Il est encore relativement tôt mais les trois soirées d’affilées ont eu raison de nous. On décide de s’arrêter là pour conserver un maximum d’énergie en vue du grand final de demain. De toute façon les organisateurs ont prévu le coup, sur la Lake Stage les DJs ont pour instruction de jouer sans beat. Au Japon on ménage ses festivaliers, quand on vous disait qu’ils étaient attentionnés !

Lundi – Un grand bol d’amour

Le ciel est dégagé pour ce dernier jour, offrant un magnifique lever de soleil aux courageux qui somnolent devant la Lake stage. DJ Nobu, véritable légende adulée par le public japonais, officie à 9 heures. Un horaire inhabituel pour lui qui a l’habitude de dérouler sa techno répétitive en plein cœur de la nuit. Il s’adapte parfaitement à la situation jouant drone et sans kick pour la première heure. Les nappes expérimentales accompagnent doucement le réveil des festivaliers qui commencent à se rassembler devant la scène. Les chaises de camping sont de sorties et on se laisse planer jusqu’à que les premiers beats nous rappellent à la danse. Nobu monte tranquillement en puissance et accélère le BPM subtilement nous transportant à travers tout le spectre de la deep techno à moins de 120 BPM.

Wake me up before you go Jane Fitz

Le moment tant attendu arrive enfin. Tasker, boss du label Whities, nous laisse tout en douceur avec Radiohead « Everything is in the right place » tandis que Jane Fitz pose ses bags derrière le booth. Dès sa première track le public se fait entendre, le fanclub est bien présent. L’anglaise qui joue ici chaque année depuis 2015 est très appréciée des festivaliers. Comme elle sait si bien le faire, elle enchaîne les tracks trippy et cosmiques, nous sortant d’un wormhole acide pour mieux nous aspirer dans le suivant.
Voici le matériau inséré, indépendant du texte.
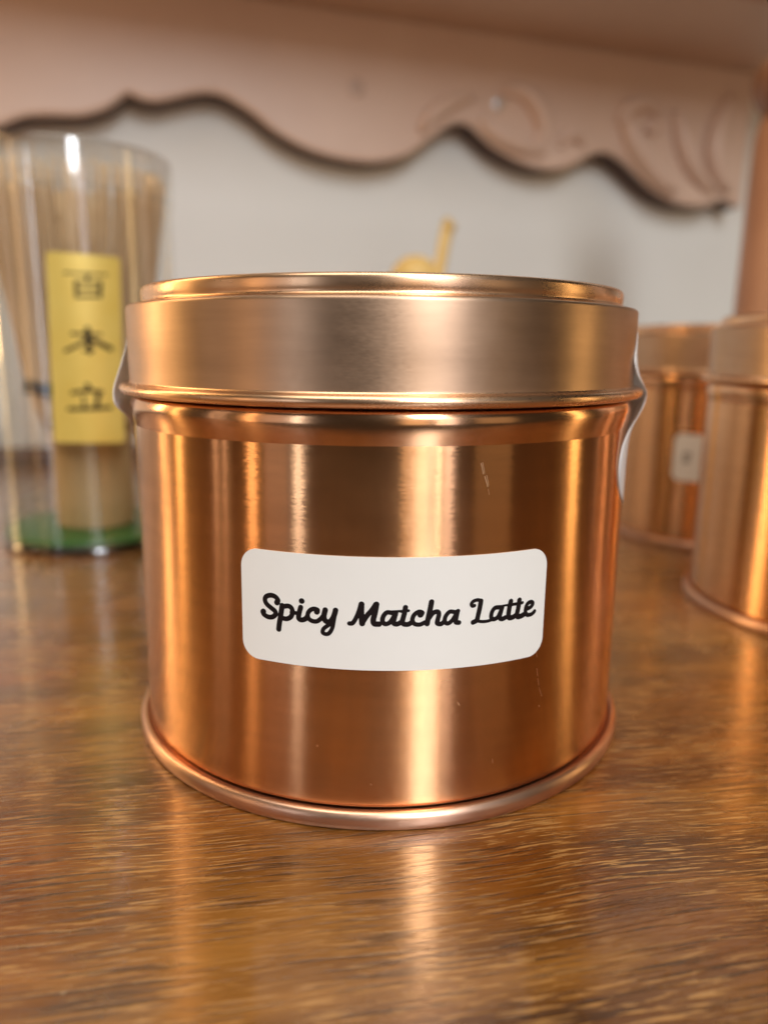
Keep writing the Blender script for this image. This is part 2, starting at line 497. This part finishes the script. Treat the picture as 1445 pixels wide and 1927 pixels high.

Un climat d’afterhours s’installe. Face à la scène, il reste seulement 200 festivaliers mais la vibe y est incroyable. Partout des sourires et des regards complices, tous ont appris à se connaître pendant le weekend ; certains se prennent dans les bras, on pose sur des photos, un grand anglais tatoué fait tourner un jerrican d’expresso martini savamment dosé, le barman hilare a quitté son poste et distribue désormais des shots de bonne humeur, un groupe de japonais portent le même t-shirt « Wake me up before you go Jane Fitz », le devant de la scène s’est transformée en autel techno où trône un vinyl avec la tête déformée d’Aphex Twin au milieu des bouteilles de Saké. Sur scène, la selector anglaise se surprend elle-même tant la track qu’elle introduit se mixe si bien avec la précédente. Le staff, les artistes et les festivaliers sont tous réunis pour une ultime danse qui se voudrait infinie. On ferme les yeux et on savoure les derniers instants du [rural] festival.